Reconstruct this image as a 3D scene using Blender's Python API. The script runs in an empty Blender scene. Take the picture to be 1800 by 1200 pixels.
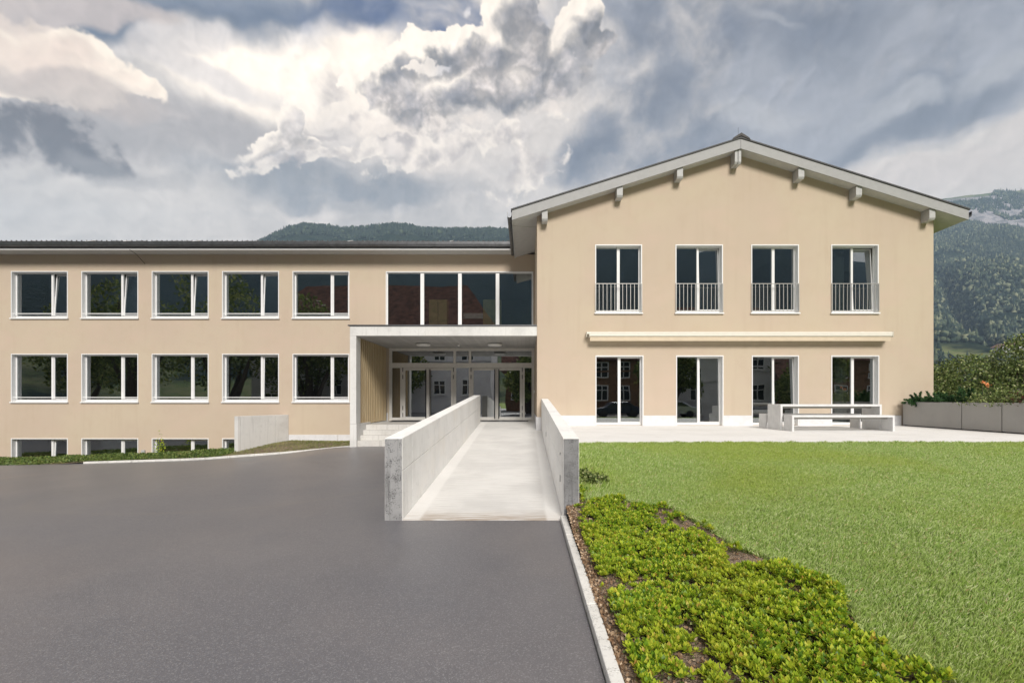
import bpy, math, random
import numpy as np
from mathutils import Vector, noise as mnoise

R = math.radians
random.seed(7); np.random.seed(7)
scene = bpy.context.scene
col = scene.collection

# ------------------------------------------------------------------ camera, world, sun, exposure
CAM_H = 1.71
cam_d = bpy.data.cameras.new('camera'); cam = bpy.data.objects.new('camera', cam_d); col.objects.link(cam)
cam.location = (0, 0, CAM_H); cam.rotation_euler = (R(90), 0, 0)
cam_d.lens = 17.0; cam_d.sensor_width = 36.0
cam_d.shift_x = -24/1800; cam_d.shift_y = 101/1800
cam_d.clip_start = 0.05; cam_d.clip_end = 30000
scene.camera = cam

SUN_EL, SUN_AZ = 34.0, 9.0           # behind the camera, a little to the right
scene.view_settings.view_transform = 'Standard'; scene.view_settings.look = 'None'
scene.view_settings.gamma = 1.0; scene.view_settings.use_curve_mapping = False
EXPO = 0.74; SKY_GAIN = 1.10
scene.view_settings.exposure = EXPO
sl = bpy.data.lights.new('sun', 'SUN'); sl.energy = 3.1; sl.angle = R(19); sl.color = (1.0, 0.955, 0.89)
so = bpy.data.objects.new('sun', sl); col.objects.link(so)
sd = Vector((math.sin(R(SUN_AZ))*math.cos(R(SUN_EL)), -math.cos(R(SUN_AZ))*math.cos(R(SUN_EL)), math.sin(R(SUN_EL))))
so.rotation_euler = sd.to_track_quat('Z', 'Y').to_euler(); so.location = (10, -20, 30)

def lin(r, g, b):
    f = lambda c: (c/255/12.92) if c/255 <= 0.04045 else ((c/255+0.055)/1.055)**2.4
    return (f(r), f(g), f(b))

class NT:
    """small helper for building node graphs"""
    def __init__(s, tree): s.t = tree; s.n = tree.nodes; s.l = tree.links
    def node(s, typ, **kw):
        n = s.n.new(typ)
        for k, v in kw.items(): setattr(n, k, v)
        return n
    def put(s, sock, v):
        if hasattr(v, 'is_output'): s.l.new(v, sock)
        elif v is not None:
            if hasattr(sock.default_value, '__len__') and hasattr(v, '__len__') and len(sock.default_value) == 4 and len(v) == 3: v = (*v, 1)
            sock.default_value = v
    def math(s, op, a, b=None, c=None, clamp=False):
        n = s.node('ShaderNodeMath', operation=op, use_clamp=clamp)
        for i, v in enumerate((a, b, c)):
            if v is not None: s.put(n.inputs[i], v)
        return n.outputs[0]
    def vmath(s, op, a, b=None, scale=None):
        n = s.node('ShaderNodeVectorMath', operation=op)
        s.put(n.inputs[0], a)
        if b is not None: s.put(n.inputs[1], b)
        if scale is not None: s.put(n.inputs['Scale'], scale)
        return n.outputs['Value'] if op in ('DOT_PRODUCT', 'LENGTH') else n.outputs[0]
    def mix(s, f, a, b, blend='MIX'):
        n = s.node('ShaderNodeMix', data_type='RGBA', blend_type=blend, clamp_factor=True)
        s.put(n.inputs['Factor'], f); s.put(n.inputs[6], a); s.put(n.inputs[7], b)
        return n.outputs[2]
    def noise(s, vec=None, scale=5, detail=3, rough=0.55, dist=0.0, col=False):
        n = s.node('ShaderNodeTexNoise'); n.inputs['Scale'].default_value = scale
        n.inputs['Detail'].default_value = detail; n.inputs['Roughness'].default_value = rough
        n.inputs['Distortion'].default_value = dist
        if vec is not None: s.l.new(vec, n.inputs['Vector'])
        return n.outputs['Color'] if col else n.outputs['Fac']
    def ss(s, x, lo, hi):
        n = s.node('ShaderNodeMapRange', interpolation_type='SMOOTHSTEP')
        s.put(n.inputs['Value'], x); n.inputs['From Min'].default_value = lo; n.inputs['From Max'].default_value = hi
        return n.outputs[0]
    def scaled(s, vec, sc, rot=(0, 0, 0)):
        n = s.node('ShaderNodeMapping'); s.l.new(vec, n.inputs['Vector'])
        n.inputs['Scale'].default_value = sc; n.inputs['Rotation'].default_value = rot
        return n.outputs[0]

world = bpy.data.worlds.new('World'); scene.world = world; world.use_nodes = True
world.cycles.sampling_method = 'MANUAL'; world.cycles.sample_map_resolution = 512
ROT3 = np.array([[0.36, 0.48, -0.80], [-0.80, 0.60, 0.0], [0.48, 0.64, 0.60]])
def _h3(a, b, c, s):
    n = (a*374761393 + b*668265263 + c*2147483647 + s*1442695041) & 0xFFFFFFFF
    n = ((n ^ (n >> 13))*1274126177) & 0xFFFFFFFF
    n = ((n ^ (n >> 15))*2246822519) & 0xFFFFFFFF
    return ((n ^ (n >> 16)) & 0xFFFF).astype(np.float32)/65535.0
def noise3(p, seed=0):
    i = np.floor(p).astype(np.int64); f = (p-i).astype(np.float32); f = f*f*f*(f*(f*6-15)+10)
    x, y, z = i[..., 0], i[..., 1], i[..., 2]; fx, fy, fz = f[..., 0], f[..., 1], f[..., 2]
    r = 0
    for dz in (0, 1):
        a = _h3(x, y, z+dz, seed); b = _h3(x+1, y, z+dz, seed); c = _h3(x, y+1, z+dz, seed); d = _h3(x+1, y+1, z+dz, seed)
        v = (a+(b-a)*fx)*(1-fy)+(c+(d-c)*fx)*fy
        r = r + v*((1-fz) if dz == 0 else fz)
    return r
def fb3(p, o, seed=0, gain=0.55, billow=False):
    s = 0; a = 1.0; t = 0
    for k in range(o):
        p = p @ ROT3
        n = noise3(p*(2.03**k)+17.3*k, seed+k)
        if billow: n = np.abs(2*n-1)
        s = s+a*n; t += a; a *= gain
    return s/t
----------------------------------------
| AIM OF THE EXERCISE |
Pictures are excluded; extract exactly the lines from the start of the data through the line that holds "col = scene.collection", both ends included.

| ANSWER BELOW |
Reconstruct this image as a 3D scene using Blender's Python API. The script runs in an empty Blender scene. Take the picture to be 1800 by 1200 pixels.
import bpy, math, random
import numpy as np
from mathutils import Vector, noise as mnoise

R = math.radians
random.seed(7); np.random.seed(7)
scene = bpy.context.scene
col = scene.collection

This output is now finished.